On an economic level it was Haughey who in 1987 and 1990 drove Ireland into an EU super state by signing up for the Single European Act and subsequently the Maastricht Treaty. It was he who pushed for the first partnership agreement in 1987 and created the drive towards encouraging international investment in the 26-County economy that laid some of the seeds for the Tiger Economy years. It was also Haughey who, while appearing on TV to warn of the nation overspending, was running up a serious debt to fund his own lavish lifestyle.

Arms Trial & Hunger Strike

MacDonncha, writing of the Arms Trial in 1970 said that, "The overwhelming feeling in the 26 Counties in 1969/70 was one of horror at the plight of nationalists at the hands of the Stormont regime and a desire to help them in any way possible." "In the Fianna Fail Cabinet at least three ministers - Neil Blaney, Kevin Boland and Haughey - favoured military intervention in the Six Counties."

The heart of the issue for Haughey was that he wanted to have it both ways. MacDonnacha describes Haughey as abandoning his co-defendants in the Arms Trial and escaping prosecution. In the intervening years Haughey "toured the Fianna Fáil grassroots, carefully cultivating the myth that he was the republican hawk in the party, ready to take on the Brits if only he was given the reins of power".

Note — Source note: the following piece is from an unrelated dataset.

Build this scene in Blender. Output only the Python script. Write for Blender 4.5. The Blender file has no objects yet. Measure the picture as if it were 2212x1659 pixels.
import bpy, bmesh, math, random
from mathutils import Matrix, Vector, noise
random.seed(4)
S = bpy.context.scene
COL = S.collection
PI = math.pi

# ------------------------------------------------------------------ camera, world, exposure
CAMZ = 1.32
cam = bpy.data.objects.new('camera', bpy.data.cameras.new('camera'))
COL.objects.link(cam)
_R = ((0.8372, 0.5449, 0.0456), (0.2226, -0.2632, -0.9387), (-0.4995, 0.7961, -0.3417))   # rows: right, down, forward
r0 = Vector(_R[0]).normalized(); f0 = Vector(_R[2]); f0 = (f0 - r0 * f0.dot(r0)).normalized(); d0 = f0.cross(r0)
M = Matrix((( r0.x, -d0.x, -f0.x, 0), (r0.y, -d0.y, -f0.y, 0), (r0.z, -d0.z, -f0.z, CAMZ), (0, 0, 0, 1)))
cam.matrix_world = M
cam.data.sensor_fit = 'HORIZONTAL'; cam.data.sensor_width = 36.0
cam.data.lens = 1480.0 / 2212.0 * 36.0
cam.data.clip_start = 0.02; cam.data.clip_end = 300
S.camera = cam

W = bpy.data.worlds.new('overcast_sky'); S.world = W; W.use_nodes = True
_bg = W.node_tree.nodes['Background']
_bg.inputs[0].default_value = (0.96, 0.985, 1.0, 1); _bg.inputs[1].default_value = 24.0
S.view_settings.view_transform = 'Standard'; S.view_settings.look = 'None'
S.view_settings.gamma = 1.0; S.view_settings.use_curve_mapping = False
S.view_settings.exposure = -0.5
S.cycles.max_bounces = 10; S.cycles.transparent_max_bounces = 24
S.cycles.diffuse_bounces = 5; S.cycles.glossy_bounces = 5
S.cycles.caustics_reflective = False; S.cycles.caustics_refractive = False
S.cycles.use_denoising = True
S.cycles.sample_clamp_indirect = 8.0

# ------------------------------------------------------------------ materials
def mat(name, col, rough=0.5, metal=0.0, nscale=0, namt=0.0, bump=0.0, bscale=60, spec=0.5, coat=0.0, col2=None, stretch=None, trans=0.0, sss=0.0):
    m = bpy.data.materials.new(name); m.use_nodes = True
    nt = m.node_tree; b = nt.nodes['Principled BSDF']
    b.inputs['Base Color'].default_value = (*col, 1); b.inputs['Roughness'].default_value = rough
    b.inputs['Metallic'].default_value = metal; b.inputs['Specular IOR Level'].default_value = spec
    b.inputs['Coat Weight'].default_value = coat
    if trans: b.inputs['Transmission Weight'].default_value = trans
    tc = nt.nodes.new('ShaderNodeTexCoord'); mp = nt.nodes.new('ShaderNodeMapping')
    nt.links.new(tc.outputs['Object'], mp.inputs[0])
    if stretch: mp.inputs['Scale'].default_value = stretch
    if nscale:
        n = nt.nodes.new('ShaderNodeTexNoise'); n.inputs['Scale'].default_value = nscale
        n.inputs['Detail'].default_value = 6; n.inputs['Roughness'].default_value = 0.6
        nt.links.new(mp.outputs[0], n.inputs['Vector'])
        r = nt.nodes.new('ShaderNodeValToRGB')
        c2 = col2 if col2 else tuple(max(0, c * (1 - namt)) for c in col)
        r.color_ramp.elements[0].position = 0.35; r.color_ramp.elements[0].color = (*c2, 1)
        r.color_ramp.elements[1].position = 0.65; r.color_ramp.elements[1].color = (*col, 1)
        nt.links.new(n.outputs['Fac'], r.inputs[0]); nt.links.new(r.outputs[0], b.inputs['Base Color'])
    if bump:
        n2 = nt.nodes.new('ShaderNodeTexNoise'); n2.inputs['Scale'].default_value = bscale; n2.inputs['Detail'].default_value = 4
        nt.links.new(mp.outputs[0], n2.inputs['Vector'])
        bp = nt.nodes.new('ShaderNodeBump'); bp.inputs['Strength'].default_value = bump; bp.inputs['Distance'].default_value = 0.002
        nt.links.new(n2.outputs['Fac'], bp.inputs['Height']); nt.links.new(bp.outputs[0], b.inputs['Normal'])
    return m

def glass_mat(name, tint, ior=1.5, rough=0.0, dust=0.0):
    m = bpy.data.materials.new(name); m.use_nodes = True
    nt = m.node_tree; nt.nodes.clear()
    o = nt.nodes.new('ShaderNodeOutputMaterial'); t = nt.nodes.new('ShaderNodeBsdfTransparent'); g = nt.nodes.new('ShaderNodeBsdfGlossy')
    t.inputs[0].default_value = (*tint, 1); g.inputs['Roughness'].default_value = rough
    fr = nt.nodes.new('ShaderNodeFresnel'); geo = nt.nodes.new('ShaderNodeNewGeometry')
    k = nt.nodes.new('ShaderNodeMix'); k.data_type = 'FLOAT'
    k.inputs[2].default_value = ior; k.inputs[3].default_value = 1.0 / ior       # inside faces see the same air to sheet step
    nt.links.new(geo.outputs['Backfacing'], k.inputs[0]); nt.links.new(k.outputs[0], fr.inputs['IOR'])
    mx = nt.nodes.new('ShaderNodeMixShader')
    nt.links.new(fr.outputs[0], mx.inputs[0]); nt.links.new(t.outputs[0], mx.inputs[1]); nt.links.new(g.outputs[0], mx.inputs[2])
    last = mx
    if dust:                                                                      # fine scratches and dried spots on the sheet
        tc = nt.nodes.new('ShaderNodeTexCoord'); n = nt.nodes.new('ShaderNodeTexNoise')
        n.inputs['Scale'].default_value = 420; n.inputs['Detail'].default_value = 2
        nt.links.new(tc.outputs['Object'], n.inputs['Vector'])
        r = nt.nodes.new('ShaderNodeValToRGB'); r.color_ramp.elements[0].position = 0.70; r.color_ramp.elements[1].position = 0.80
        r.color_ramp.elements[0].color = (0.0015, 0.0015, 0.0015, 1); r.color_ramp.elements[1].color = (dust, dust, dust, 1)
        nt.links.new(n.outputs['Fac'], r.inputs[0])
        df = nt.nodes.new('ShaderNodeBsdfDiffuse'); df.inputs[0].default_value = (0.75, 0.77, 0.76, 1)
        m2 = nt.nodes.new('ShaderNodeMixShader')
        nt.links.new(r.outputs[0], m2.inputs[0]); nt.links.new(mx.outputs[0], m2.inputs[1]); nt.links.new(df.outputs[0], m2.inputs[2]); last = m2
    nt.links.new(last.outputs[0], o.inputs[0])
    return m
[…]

However in power Haughey's dithering refusal to support the prisoners' demands lost him support and the election of two IRA prisoners, Kieran Doherty in Cavan/Monaghan and Paddy Agnew in Louth helped deprive him of victory in the 1981 election as Hunger strike candidates pulled votes from Fianna Fáil across the state.

Sinn Féin President Gerry Adams and the party's Dáil leader Caoimhghin O Caolain extended sympathies this week to the Haughey family. O Caolain said that Haughey "certainly trod a chequered pathway through the political life of the nation over many years. He did of course, in his own words, give some service and it is right that his achievements are acknowledged and remembered.

Adams said, "Republicans, like everyone else on the island, will have mixed feelings on his contribution to Irish society but that is a debate for another day".